No Bob, you’re not right. Teaching entails much more than “show(ing) students how to break literacy codes.” It also involves filling in the background so that those codes make sense. I know the literacy codes for the Spanish language, for example, but take me out of Mexican restaurant and I don’t what the words are about. Let me give you an example from my own classroom, which is split pretty evenly between middle and working class students. We were doing a math problem recently, the premise of which was somebody collecting fishing lures. Before we started, I asked my third graders if they knew what a fishing lure was. Guess which kids didn’t. So we learned what fishing lures were. And then we solved the problem. All of us. Now, could a kid who had never seen the phrase “fishing lure” decode the word? Of course. Could that same kid solve a story problem about fishing lures without knowing what they were? Possibly. Would that kid want to? No. And it is not “class warfare” to point out that students with enriched backgrounds do better at school.

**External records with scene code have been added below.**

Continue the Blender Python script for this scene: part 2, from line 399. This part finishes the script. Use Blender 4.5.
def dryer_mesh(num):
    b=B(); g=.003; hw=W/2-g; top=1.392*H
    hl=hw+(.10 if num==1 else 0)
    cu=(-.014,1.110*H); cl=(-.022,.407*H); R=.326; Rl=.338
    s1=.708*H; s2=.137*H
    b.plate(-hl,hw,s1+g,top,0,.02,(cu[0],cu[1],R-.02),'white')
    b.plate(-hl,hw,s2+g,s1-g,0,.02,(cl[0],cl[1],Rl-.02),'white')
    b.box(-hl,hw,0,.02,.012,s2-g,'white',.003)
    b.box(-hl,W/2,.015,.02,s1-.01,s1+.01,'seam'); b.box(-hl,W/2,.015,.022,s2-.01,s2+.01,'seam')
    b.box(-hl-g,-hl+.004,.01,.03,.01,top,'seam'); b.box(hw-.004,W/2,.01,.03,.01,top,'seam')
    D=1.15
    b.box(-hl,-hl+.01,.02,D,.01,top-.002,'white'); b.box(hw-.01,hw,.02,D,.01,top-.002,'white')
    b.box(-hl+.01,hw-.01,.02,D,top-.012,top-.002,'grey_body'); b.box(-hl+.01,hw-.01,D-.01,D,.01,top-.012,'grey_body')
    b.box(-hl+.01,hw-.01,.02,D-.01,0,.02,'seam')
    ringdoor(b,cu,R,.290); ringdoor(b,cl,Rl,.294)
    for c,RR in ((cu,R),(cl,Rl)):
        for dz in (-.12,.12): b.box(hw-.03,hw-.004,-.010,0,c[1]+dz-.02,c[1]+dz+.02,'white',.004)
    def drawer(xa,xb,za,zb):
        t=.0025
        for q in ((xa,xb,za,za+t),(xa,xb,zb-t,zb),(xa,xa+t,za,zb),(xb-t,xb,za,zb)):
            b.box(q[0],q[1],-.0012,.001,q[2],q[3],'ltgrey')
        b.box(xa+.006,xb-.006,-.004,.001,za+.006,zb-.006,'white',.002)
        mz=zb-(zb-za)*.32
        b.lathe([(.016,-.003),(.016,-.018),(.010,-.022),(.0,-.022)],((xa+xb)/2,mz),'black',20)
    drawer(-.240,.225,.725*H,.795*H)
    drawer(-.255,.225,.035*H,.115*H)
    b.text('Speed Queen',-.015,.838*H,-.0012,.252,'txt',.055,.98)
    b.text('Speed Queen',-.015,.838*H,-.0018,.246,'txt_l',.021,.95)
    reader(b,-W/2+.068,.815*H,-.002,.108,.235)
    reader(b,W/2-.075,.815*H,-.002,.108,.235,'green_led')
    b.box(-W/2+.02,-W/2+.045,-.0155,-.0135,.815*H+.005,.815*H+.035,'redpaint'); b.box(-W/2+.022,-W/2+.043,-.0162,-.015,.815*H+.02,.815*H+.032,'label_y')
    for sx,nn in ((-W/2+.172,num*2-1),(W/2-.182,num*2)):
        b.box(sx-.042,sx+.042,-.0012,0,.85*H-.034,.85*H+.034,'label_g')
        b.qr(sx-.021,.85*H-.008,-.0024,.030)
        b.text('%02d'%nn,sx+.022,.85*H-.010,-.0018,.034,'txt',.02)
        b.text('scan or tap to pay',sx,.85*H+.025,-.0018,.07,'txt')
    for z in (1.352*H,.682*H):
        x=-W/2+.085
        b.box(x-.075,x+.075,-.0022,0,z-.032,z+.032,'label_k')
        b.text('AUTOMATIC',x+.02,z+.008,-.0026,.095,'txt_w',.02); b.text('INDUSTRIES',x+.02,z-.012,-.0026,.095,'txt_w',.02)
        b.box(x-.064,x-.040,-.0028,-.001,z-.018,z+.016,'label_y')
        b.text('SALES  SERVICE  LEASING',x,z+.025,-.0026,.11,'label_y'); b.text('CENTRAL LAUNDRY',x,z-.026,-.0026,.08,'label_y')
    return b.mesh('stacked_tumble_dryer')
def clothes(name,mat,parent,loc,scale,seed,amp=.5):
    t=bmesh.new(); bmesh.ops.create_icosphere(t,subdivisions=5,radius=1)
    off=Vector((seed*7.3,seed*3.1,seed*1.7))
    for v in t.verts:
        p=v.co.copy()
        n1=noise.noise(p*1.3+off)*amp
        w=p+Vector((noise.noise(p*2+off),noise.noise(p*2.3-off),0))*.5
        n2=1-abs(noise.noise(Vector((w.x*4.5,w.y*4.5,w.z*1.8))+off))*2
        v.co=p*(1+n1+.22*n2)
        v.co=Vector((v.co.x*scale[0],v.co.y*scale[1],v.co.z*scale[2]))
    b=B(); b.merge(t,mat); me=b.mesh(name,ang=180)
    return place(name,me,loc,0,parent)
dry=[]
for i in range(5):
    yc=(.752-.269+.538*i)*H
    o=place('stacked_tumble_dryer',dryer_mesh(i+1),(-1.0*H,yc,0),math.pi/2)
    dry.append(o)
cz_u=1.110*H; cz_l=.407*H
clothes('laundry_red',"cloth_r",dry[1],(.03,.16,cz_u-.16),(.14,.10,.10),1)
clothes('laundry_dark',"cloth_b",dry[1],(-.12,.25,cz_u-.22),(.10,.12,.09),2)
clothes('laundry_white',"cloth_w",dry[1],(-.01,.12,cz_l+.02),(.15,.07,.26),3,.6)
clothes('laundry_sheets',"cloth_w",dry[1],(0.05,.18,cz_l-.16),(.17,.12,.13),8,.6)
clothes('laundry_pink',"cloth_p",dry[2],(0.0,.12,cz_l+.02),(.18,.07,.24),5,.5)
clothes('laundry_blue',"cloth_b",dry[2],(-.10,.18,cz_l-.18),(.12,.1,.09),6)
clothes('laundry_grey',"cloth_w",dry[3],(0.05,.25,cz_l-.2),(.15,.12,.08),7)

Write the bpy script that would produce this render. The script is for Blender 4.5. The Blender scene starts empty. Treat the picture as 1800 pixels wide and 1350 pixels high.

Thanks for pointing to the WA state discussion about revising public school funding formuli and to propose a new definition of basic education.
You cast your post, I assume unintentionally, in the same socio-economic mold that has yielded current public schooling approaches to different ways of student life, that is, as if class warfare exists as a relevant point for learners labeled haves and have-nots.
Basic schooling for everyone means learning to read, write, etc. There’s no mystery about what teachers must do to have this happen efficiently and promptly. Show learners how to break literacy codes.
These codes are the same regardless of a student’s background or ability. It takes only minutes for a teacher to show students how to break literacy codes when a teacher know each code.
The significant question then is, why don’t teachers just show students how to break these codes? Then, questions of remediation, defining disadvantage, etc. remain academic exercises rather than political disputes. Right?